**Task brief**
Skip any picture you find and retype all the remaining lines exactly.

**Stored data**
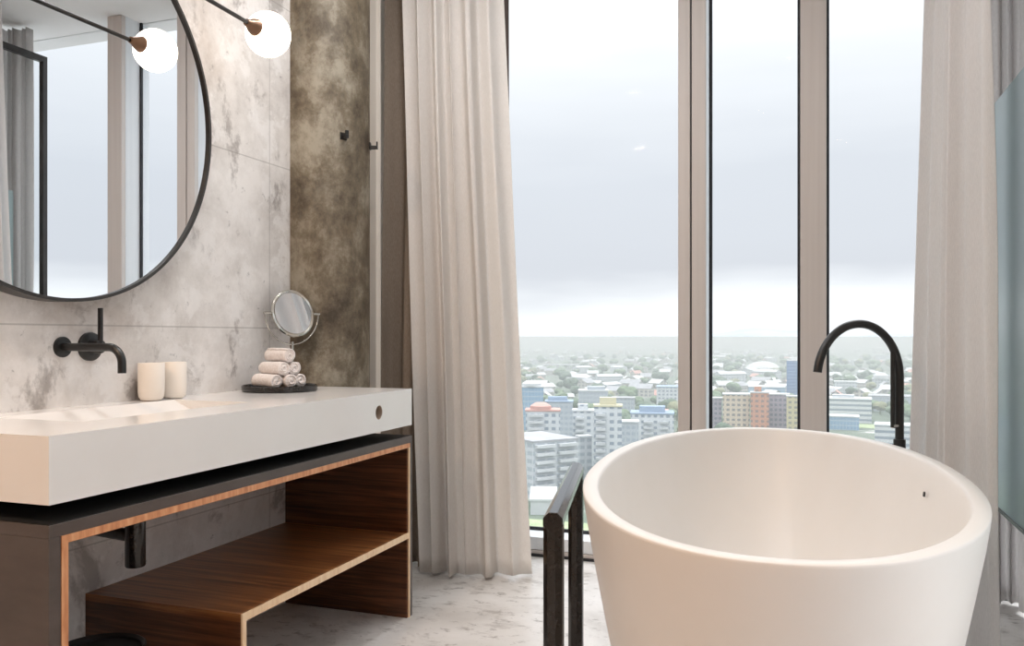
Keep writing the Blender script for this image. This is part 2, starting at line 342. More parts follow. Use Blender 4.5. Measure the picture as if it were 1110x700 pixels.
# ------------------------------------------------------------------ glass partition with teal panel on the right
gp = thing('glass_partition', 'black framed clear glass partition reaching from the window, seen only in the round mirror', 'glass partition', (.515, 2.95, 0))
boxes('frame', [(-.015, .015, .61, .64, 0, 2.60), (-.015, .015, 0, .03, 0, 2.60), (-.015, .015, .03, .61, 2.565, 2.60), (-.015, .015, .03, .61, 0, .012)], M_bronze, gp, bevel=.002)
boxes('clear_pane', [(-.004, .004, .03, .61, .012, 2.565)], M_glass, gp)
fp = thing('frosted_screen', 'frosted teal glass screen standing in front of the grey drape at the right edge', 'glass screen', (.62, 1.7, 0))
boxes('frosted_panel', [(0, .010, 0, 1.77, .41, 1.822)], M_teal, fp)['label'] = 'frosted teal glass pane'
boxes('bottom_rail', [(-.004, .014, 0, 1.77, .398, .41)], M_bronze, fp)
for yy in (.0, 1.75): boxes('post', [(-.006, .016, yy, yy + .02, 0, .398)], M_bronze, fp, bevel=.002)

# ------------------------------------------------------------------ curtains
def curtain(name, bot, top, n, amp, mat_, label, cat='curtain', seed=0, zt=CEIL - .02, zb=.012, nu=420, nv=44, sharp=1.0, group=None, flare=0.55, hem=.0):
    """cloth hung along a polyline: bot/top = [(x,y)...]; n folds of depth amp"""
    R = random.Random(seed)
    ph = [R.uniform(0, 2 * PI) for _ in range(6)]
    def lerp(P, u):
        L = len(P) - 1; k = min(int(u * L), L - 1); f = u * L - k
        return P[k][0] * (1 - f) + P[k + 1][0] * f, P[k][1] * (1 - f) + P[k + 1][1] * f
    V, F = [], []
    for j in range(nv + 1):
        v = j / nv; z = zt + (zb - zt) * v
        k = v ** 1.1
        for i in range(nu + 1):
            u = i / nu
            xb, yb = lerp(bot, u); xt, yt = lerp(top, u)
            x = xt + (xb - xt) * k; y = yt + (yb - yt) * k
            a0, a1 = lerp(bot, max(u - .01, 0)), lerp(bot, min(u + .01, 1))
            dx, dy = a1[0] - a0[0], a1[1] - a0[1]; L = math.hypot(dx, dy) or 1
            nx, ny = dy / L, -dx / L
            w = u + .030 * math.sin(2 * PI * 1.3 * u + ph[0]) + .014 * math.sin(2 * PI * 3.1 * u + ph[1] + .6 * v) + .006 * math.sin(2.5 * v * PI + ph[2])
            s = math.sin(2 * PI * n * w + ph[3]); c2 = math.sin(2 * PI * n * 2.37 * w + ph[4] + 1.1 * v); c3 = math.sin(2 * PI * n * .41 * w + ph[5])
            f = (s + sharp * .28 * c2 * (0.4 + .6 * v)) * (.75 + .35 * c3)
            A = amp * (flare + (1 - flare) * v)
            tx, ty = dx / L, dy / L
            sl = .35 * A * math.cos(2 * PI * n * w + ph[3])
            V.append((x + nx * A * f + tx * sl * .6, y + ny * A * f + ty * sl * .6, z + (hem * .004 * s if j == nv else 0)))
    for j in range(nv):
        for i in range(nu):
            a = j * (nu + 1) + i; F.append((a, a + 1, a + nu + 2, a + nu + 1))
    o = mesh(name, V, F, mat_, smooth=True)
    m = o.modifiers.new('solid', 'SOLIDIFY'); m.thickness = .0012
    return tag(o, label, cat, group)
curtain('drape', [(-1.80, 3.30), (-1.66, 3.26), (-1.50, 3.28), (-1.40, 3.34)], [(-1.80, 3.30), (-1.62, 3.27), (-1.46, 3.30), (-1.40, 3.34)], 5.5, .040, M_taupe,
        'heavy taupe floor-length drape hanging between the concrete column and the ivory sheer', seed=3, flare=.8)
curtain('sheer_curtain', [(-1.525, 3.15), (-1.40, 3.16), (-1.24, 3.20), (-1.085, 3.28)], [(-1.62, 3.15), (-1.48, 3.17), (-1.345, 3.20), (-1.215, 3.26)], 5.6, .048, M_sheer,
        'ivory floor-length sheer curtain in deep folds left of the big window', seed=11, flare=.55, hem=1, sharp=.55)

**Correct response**
Keep writing the Blender script for this image. This is part 2, starting at line 342. More parts follow. Use Blender 4.5. Measure the picture as if it were 1110x700 pixels.
# ------------------------------------------------------------------ glass partition with teal panel on the right
gp = thing('glass_partition', 'black framed clear glass partition reaching from the window, seen only in the round mirror', 'glass partition', (.515, 2.95, 0))
boxes('frame', [(-.015, .015, .61, .64, 0, 2.60), (-.015, .015, 0, .03, 0, 2.60), (-.015, .015, .03, .61, 2.565, 2.60), (-.015, .015, .03, .61, 0, .012)], M_bronze, gp, bevel=.002)
boxes('clear_pane', [(-.004, .004, .03, .61, .012, 2.565)], M_glass, gp)
fp = thing('frosted_screen', 'frosted teal glass screen standing in front of the grey drape at the right edge', 'glass screen', (.62, 1.7, 0))
boxes('frosted_panel', [(0, .010, 0, 1.77, .41, 1.822)], M_teal, fp)['label'] = 'frosted teal glass pane'
boxes('bottom_rail', [(-.004, .014, 0, 1.77, .398, .41)], M_bronze, fp)
for yy in (.0, 1.75): boxes('post', [(-.006, .016, yy, yy + .02, 0, .398)], M_bronze, fp, bevel=.002)

# ------------------------------------------------------------------ curtains
def curtain(name, bot, top, n, amp, mat_, label, cat='curtain', seed=0, zt=CEIL - .02, zb=.012, nu=420, nv=44, sharp=1.0, group=None, flare=0.55, hem=.0):
    """cloth hung along a polyline: bot/top = [(x,y)...]; n folds of depth amp"""
    R = random.Random(seed)
    ph = [R.uniform(0, 2 * PI) for _ in range(6)]
    def lerp(P, u):
        L = len(P) - 1; k = min(int(u * L), L - 1); f = u * L - k
        return P[k][0] * (1 - f) + P[k + 1][0] * f, P[k][1] * (1 - f) + P[k + 1][1] * f
    V, F = [], []
    for j in range(nv + 1):
        v = j / nv; z = zt + (zb - zt) * v
        k = v ** 1.1
        for i in range(nu + 1):
            u = i / nu
            xb, yb = lerp(bot, u); xt, yt = lerp(top, u)
            x = xt + (xb - xt) * k; y = yt + (yb - yt) * k
            a0, a1 = lerp(bot, max(u - .01, 0)), lerp(bot, min(u + .01, 1))
            dx, dy = a1[0] - a0[0], a1[1] - a0[1]; L = math.hypot(dx, dy) or 1
            nx, ny = dy / L, -dx / L
            w = u + .030 * math.sin(2 * PI * 1.3 * u + ph[0]) + .014 * math.sin(2 * PI * 3.1 * u + ph[1] + .6 * v) + .006 * math.sin(2.5 * v * PI + ph[2])
            s = math.sin(2 * PI * n * w + ph[3]); c2 = math.sin(2 * PI * n * 2.37 * w + ph[4] + 1.1 * v); c3 = math.sin(2 * PI * n * .41 * w + ph[5])
            f = (s + sharp * .28 * c2 * (0.4 + .6 * v)) * (.75 + .35 * c3)
            A = amp * (flare + (1 - flare) * v)
            tx, ty = dx / L, dy / L
            sl = .35 * A * math.cos(2 * PI * n * w + ph[3])
            V.append((x + nx * A * f + tx * sl * .6, y + ny * A * f + ty * sl * .6, z + (hem * .004 * s if j == nv else 0)))
    for j in range(nv):
        for i in range(nu):
            a = j * (nu + 1) + i; F.append((a, a + 1, a + nu + 2, a + nu + 1))
    o = mesh(name, V, F, mat_, smooth=True)
    m = o.modifiers.new('solid', 'SOLIDIFY'); m.thickness = .0012
    return tag(o, label, cat, group)
curtain('drape', [(-1.80, 3.30), (-1.66, 3.26), (-1.50, 3.28), (-1.40, 3.34)], [(-1.80, 3.30), (-1.62, 3.27), (-1.46, 3.30), (-1.40, 3.34)], 5.5, .040, M_taupe,
        'heavy taupe floor-length drape hanging between the concrete column and the ivory sheer', seed=3, flare=.8)
curtain('sheer_curtain', [(-1.525, 3.15), (-1.40, 3.16), (-1.24, 3.20), (-1.085, 3.28)], [(-1.62, 3.15), (-1.48, 3.17), (-1.345, 3.20), (-1.215, 3.26)], 5.6, .048, M_sheer,
        'ivory floor-length sheer curtain in deep folds left of the big window', seed=11, flare=.55, hem=1, sharp=.55)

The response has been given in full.